Perennial groundcover crop effects on cotton and soil water dynamics in the Southeastern Coastal Plain

Authors: Billman, Eric; STONE, KENNETH - Retired ARS Employee; Paye, Wooiklee

Submitted to: Meeting Abstract
Publication Type: Abstract Only
Publication Acceptance Date: 11/11/2024
Publication Date: 1/15/2025
Citation: Billman, E.D., Stone, K.C., Paye, W.S. 2025. Perennial groundcover crop effects on cotton and soil water dynamics in the Southeastern Coastal Plain [abstract]. Beltwide Cotton Conference.

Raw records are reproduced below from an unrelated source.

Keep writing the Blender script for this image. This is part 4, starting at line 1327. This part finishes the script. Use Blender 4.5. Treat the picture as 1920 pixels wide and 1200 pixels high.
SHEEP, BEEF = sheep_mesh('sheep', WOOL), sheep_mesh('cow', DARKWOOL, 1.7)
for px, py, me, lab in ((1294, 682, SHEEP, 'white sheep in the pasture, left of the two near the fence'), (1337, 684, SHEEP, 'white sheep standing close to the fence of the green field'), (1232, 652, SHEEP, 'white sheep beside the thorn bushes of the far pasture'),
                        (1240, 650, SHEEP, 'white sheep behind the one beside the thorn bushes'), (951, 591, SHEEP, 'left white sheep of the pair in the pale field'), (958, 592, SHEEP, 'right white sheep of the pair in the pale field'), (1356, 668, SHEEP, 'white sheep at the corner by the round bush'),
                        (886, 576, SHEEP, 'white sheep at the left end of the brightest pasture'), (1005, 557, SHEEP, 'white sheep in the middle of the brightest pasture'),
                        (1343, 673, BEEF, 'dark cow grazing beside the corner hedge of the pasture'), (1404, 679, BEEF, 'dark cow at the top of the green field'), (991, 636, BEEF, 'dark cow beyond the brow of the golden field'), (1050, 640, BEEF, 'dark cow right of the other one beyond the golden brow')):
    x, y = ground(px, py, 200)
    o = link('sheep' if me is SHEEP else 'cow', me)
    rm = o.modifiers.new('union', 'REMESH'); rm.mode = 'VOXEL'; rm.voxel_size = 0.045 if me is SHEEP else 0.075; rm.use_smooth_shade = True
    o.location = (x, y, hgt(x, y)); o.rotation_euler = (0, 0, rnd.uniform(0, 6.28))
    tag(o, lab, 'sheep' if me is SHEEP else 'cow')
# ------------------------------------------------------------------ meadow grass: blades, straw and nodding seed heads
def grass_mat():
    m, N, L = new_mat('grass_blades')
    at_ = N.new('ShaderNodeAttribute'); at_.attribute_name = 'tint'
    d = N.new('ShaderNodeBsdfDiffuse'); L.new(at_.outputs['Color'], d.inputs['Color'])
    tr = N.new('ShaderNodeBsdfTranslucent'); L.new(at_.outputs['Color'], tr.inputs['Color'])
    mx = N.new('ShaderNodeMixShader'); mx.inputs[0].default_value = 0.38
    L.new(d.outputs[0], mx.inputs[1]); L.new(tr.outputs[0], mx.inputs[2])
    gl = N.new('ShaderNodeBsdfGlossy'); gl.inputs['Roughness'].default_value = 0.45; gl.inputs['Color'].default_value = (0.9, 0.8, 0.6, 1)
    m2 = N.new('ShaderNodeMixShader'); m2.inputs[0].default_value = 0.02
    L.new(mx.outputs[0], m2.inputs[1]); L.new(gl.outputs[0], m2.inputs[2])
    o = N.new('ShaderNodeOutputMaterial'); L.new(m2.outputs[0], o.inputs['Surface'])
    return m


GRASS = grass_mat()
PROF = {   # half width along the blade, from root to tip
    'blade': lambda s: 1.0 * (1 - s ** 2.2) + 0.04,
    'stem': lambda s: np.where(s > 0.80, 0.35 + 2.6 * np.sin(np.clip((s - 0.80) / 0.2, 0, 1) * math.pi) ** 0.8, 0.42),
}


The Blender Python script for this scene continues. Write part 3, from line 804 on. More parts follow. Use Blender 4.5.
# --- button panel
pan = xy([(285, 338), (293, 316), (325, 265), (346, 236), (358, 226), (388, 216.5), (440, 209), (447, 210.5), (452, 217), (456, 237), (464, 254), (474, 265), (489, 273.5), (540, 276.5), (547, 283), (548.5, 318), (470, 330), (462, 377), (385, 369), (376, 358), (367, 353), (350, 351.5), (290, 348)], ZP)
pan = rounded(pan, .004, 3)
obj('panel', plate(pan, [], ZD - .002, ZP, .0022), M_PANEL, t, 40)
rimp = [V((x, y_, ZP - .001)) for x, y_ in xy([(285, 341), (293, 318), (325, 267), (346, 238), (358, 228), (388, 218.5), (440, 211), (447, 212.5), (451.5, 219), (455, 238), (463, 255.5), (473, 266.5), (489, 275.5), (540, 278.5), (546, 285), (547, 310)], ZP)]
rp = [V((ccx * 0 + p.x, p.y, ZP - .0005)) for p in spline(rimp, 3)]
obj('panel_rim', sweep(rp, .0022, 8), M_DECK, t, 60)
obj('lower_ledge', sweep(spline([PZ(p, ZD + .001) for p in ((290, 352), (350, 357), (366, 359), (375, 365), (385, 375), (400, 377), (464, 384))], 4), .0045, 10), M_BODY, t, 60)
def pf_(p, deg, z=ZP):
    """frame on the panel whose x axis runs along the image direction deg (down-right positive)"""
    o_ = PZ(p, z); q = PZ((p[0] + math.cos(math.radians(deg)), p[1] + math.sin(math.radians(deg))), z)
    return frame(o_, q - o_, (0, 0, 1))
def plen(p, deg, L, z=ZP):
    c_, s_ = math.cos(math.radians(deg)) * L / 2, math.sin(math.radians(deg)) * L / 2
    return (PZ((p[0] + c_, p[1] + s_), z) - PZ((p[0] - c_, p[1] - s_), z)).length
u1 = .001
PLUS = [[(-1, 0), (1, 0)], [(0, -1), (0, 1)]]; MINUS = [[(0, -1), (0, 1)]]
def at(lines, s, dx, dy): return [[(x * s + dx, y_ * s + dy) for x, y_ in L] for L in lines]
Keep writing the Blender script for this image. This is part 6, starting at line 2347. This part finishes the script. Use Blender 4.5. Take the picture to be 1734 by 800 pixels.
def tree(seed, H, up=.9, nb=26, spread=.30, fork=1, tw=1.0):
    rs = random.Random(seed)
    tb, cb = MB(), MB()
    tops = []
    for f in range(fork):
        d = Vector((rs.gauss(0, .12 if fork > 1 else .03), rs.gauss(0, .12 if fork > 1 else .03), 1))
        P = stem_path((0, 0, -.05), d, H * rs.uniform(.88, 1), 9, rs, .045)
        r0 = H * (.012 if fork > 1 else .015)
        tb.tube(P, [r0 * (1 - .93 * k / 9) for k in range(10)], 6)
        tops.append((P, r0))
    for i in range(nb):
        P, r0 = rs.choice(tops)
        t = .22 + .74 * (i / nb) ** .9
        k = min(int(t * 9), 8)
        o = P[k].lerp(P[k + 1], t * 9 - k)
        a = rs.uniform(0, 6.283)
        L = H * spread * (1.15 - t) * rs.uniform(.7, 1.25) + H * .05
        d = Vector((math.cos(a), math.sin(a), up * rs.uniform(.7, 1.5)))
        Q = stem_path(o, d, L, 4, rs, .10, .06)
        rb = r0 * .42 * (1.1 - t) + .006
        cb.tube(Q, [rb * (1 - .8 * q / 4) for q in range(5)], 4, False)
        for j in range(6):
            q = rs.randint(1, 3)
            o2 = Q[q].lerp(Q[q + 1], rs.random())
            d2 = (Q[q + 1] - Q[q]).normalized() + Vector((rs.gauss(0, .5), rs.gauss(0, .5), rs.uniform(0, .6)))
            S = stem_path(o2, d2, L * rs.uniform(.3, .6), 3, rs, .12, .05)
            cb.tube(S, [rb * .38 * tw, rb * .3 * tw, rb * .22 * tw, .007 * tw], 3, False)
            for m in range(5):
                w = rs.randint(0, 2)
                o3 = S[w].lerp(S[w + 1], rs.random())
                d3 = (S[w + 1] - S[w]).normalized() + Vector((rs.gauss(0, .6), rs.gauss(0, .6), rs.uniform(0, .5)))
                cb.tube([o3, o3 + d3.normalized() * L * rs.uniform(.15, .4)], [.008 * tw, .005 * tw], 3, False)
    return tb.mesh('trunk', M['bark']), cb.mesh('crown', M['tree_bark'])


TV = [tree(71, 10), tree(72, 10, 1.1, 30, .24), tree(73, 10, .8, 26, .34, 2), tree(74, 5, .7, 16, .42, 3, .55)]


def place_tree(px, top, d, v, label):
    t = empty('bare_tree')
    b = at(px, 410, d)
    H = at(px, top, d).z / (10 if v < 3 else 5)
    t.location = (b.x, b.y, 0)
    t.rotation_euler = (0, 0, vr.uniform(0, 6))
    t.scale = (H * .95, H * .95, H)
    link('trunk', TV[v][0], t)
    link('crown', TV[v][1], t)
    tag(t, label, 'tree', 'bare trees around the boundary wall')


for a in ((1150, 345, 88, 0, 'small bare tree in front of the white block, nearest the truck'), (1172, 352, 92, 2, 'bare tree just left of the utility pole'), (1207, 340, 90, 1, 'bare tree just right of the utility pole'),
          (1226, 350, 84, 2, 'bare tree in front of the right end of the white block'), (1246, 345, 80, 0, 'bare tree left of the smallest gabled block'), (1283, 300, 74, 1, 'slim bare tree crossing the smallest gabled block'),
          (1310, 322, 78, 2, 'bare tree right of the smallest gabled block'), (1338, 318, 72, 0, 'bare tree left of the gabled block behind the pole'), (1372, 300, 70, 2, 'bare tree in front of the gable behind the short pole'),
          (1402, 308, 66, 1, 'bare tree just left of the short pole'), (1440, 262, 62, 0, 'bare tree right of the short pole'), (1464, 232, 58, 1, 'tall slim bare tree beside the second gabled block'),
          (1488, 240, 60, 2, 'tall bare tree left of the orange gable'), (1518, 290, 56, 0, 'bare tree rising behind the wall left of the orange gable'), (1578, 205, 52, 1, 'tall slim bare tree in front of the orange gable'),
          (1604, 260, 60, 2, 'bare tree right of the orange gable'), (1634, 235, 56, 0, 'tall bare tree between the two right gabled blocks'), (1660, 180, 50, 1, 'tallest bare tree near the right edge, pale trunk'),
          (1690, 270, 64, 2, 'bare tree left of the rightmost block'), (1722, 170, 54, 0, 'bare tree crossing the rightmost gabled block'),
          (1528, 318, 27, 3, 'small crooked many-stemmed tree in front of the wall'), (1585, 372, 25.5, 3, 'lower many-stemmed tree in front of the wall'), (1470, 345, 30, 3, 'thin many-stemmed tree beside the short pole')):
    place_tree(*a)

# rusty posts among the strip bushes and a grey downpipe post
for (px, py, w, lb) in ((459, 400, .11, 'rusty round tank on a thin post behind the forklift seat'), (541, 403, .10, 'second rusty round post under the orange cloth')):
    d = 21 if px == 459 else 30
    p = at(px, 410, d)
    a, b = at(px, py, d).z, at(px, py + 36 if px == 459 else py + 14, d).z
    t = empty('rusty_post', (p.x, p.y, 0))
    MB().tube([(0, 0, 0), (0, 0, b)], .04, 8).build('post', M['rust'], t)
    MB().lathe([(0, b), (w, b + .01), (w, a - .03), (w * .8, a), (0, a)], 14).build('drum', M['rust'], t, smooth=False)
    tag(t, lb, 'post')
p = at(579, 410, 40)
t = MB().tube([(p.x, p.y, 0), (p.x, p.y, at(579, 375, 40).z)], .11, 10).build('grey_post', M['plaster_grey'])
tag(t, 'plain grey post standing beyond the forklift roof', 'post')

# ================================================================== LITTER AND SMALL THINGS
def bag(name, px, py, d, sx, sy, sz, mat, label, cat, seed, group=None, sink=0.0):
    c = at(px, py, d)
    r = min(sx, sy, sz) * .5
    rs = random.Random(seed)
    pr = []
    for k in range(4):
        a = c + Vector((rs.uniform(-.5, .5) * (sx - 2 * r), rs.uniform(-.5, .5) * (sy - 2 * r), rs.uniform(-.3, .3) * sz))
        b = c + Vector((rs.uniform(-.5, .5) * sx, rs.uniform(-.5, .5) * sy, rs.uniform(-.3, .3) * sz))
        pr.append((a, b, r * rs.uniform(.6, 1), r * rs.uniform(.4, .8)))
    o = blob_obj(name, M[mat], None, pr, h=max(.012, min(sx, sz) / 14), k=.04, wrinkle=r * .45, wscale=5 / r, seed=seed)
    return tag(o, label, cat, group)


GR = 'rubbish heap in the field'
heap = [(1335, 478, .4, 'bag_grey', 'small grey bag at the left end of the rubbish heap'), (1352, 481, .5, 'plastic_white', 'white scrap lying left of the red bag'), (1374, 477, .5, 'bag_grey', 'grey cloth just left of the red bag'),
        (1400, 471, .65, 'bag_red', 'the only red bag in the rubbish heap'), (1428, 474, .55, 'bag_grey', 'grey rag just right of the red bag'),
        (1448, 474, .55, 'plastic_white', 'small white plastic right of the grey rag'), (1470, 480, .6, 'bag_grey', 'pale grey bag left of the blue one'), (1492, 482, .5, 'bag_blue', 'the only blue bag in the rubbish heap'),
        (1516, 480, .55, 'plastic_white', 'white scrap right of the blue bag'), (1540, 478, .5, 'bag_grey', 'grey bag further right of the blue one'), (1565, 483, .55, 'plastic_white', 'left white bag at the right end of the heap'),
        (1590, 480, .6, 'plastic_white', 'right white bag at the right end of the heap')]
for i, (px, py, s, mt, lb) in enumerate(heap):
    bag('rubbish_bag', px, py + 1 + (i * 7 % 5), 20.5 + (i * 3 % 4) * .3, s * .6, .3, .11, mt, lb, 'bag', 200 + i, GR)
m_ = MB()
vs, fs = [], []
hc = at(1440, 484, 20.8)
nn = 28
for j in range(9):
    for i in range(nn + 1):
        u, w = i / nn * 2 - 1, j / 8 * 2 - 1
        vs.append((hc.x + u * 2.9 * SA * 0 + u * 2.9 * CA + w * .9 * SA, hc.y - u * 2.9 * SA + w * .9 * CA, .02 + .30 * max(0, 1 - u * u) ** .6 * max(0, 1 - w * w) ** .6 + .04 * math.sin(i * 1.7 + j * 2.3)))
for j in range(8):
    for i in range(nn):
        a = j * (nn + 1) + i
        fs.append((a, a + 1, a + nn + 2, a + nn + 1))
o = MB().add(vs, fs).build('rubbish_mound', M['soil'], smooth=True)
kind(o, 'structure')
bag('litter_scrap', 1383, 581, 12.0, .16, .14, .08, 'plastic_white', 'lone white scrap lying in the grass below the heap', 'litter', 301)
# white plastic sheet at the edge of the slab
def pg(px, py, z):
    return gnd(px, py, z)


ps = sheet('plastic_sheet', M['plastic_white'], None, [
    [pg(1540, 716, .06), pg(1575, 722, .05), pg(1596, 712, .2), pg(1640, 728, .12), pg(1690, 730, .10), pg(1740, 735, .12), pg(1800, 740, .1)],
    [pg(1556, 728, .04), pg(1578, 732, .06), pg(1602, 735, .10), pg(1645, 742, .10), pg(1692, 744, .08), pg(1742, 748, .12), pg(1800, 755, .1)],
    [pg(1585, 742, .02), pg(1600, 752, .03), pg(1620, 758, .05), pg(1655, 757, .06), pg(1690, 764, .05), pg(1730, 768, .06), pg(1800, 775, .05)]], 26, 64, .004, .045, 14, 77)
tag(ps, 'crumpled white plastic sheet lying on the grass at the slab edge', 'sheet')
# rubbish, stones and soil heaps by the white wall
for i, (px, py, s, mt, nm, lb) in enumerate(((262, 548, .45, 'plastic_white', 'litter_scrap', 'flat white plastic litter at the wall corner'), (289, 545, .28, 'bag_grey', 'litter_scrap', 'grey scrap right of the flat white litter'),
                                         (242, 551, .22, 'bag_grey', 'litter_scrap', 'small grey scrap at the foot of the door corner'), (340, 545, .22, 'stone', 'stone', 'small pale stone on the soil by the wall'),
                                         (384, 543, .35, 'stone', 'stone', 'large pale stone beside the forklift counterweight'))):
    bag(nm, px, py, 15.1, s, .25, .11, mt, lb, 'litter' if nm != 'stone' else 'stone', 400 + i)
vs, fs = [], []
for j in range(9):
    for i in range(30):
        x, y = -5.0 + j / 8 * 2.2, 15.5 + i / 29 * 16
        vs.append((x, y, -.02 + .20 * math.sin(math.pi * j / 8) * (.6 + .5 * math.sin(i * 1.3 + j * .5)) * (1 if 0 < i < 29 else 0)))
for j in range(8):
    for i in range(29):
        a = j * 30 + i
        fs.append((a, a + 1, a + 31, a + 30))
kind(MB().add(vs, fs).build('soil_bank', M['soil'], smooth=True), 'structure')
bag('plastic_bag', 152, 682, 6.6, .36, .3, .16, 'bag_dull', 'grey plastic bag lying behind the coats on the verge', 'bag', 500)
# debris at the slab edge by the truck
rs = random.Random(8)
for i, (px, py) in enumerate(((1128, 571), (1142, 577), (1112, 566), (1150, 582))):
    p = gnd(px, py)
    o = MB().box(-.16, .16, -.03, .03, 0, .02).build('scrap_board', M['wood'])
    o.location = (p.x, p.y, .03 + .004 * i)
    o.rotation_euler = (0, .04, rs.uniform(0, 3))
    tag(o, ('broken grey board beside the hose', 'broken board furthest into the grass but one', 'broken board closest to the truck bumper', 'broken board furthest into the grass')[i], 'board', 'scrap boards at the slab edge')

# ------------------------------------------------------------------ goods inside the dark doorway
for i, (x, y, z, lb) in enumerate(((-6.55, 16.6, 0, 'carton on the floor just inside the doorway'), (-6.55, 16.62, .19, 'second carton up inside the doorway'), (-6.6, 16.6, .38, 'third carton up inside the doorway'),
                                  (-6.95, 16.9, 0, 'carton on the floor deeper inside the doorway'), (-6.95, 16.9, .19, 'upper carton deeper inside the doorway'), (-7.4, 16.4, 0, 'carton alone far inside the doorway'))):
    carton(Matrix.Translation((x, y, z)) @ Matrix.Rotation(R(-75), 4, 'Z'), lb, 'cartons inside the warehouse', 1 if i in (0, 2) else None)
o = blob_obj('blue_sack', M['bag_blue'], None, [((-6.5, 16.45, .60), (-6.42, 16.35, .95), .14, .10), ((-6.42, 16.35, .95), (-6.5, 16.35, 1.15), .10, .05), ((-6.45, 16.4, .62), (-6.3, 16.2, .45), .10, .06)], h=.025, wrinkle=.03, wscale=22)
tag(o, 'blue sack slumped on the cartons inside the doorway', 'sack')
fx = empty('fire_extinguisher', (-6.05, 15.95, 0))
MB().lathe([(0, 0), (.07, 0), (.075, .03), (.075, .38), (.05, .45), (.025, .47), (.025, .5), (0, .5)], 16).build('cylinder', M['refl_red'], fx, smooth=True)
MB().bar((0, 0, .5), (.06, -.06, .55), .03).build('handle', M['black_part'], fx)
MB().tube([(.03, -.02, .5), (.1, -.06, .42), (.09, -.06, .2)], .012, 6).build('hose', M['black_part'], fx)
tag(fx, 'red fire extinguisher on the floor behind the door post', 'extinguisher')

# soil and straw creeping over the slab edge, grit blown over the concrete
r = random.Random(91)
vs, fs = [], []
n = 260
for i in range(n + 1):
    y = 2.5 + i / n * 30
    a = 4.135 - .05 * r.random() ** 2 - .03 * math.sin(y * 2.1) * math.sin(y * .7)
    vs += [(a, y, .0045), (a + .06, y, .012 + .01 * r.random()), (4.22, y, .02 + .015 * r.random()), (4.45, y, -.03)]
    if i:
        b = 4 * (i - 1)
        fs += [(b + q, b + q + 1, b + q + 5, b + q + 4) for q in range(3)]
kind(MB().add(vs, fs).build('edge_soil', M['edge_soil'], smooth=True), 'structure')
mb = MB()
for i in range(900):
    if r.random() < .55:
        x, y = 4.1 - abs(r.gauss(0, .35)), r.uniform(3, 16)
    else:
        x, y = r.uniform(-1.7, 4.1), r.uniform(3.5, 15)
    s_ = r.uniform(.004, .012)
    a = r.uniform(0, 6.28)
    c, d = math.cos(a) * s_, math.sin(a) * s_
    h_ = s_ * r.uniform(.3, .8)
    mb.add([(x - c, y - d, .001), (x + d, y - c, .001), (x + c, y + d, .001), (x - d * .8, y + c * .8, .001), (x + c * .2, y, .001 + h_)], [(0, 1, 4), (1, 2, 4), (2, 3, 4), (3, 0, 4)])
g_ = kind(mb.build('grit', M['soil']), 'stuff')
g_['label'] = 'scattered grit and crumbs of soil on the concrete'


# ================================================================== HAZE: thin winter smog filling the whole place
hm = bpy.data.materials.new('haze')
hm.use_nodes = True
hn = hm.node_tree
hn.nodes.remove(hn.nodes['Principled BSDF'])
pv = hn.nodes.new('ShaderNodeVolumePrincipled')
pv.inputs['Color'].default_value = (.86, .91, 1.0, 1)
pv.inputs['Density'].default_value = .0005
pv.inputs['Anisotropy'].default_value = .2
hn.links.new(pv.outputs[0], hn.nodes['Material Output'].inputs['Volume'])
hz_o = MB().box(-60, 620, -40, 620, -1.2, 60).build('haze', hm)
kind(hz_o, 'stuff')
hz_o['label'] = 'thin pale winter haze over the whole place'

Interpretive Summary: Abstract only

Technical Abstract: In the southeastern U.S. frequent short term drought conditions have led to paradigms where cover crops are terminated about one month prior to cotton planting in the spring to conserve soil moisture. However, use of perennial groundcover crops may allow for continued ecosystem service benefits such as weed and pest control with minimal impacts on cotton productivity and drought stress. The objective of this study was to compare changes in soil volumetric water content (VWC) and electrical conductivity (EC), as well as water use efficiency (WUE) of cotton and perennial cover crops among four treatments: 1) conventional fallow, 2) terminated annual ryegrass (Lolium multiflorum Lam.), 3) a 1:1 mixture of biennial red clover (Trifolium pratense L.) and perennial white clover (Trifolium repens L.), and 4) a 2:1:1 mixture of annual ryegrass, red clover, and white clover. Results showed that soil VWC was consistently greater under the red and white clover mixture (0.10 – 0.18-m3m-3) compared to terminated annual ryegrass (0.05 – 0.12-m3m-3) at 15-cm depths, and that the clover mixture VWC was also greater (0.25 – 0.33-m3m-3) than the fallow treatment (0.21 – 0.28-m3m-3) at 45-cm depths. However, VWC was lowest for clover-containing treatments (0.16 – 0.21) at 30-cm depths. Soil EC followed similar patterns to VWC but declined across all treatments annually. Seedcotton and lint WUE were not affected by growing with perennial clovers, and WUE of clovers was lowest (< 10 kg mm H2O) during summer months. However, moisture content of cover crops was negatively correlated (-0.71) to cotton yields and WUE when drought conditions were not present. These findings suggest that perennial cover crops can be used year-round to provide ecosystem services to cotton production without reducing cotton yield potential during drought conditions, and that lower perennial groundcover crop WUE during summer months equated to less overall competition with cotton.